§ **Dataset extract**:
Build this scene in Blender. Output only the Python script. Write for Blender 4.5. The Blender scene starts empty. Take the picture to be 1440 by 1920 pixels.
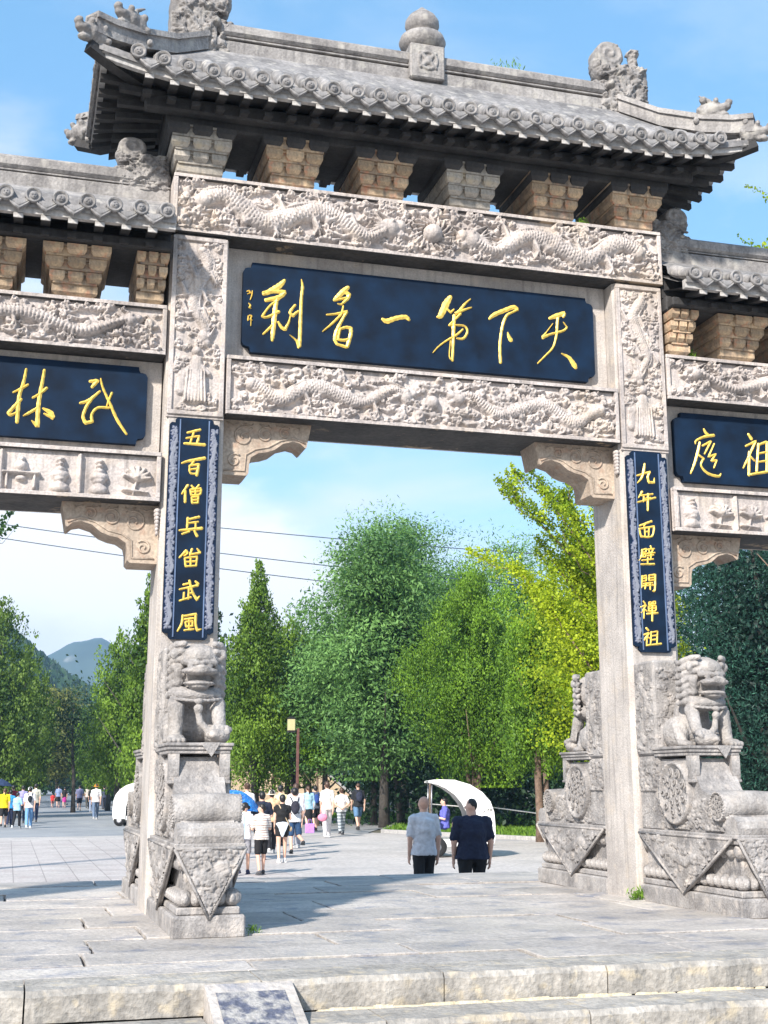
import bpy, bmesh, math, random
import numpy as np
from mathutils import Vector, Matrix, noise
R = math.radians
rnd = random.Random(7)
rs = np.random.RandomState(11)
scene = bpy.context.scene
COL = scene.collection

# ---------------------------------------------------------------- camera, sky, sun, exposure
cam_d = bpy.data.cameras.new("camera")
cam = bpy.data.objects.new("camera", cam_d); COL.objects.link(cam)
YAW, PITCH, ROLL = -0.283764, 0.230529, -0.002536
Fv = Vector((math.sin(-YAW)*math.cos(PITCH), math.cos(YAW)*math.cos(PITCH), math.sin(PITCH)))
R0 = Vector((math.cos(YAW), math.sin(YAW), 0)); U0 = R0.cross(Fv)
Rv = R0*math.cos(ROLL)+U0*math.sin(ROLL); Uv = -R0*math.sin(ROLL)+U0*math.cos(ROLL)
M = Matrix(((Rv.x, Uv.x, -Fv.x, -3.81685), (Rv.y, Uv.y, -Fv.y, -11.81275), (Rv.z, Uv.z, -Fv.z, 1.1), (0, 0, 0, 1)))
cam.matrix_world = M
cam_d.sensor_fit = 'HORIZONTAL'; cam_d.sensor_width = 36.0
cam_d.lens = 2428.73/1440*36.0
cam_d.shift_x = (720-740.71)/1440; cam_d.shift_y = (895.68-960)/1440
cam_d.clip_start = 0.1; cam_d.clip_end = 9000
scene.camera = cam

SUN_EL, SUN_AZ = R(34), R(42)          # azimuth measured from the gate's front normal towards its left
sun_dir = Vector((-math.sin(SUN_AZ)*math.cos(SUN_EL), -math.cos(SUN_AZ)*math.cos(SUN_EL), math.sin(SUN_EL)))
world = bpy.data.worlds.new("World"); scene.world = world; world.use_nodes = True
nt = world.node_tree; nt.nodes.clear()
wo = nt.nodes.new('ShaderNodeOutputWorld'); bg = nt.nodes.new('ShaderNodeBackground')
sky = nt.nodes.new('ShaderNodeTexSky'); sky.sky_type = 'NISHITA'; sky.sun_disc = False
sky.sun_elevation = SUN_EL; sky.sun_rotation = math.atan2(sun_dir.x, sun_dir.y)
sky.air_density = 1.0; sky.dust_density = 0.6; sky.ozone_density = 1.5
tc = nt.nodes.new('ShaderNodeTexCoord'); mp = nt.nodes.new('ShaderNodeMapping')
mp.inputs['Scale'].default_value = (1.0, 1.0, 2.6); mp.inputs['Location'].default_value = (0.35, 0.1, 0.2)
nz = nt.nodes.new('ShaderNodeTexNoise'); nz.inputs['Scale'].default_value = 3.6; nz.inputs['Detail'].default_value = 7; nz.inputs['Roughness'].default_value = 0.5; nz.inputs['Distortion'].default_value = 0.4
sep = nt.nodes.new('ShaderNodeSeparateXYZ')
elr = nt.nodes.new('ShaderNodeMapRange'); elr.inputs['From Min'].default_value = 0.02; elr.inputs['From Max'].default_value = 0.46
elr.inputs['To Min'].default_value = 0.34; elr.inputs['To Max'].default_value = -0.26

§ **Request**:
Extract all lines from the data in which "scene" is found.

§ **Task answer**:
Build this scene in Blender. Output only the Python script. Write for Blender 4.5. The Blender scene starts empty. Take the picture to be 1440 by 1920 pixels.
scene = bpy.context.scene
COL = scene.collection
scene.camera = cam
world = bpy.data.worlds.new("World"); scene.world = world; world.use_nodes = True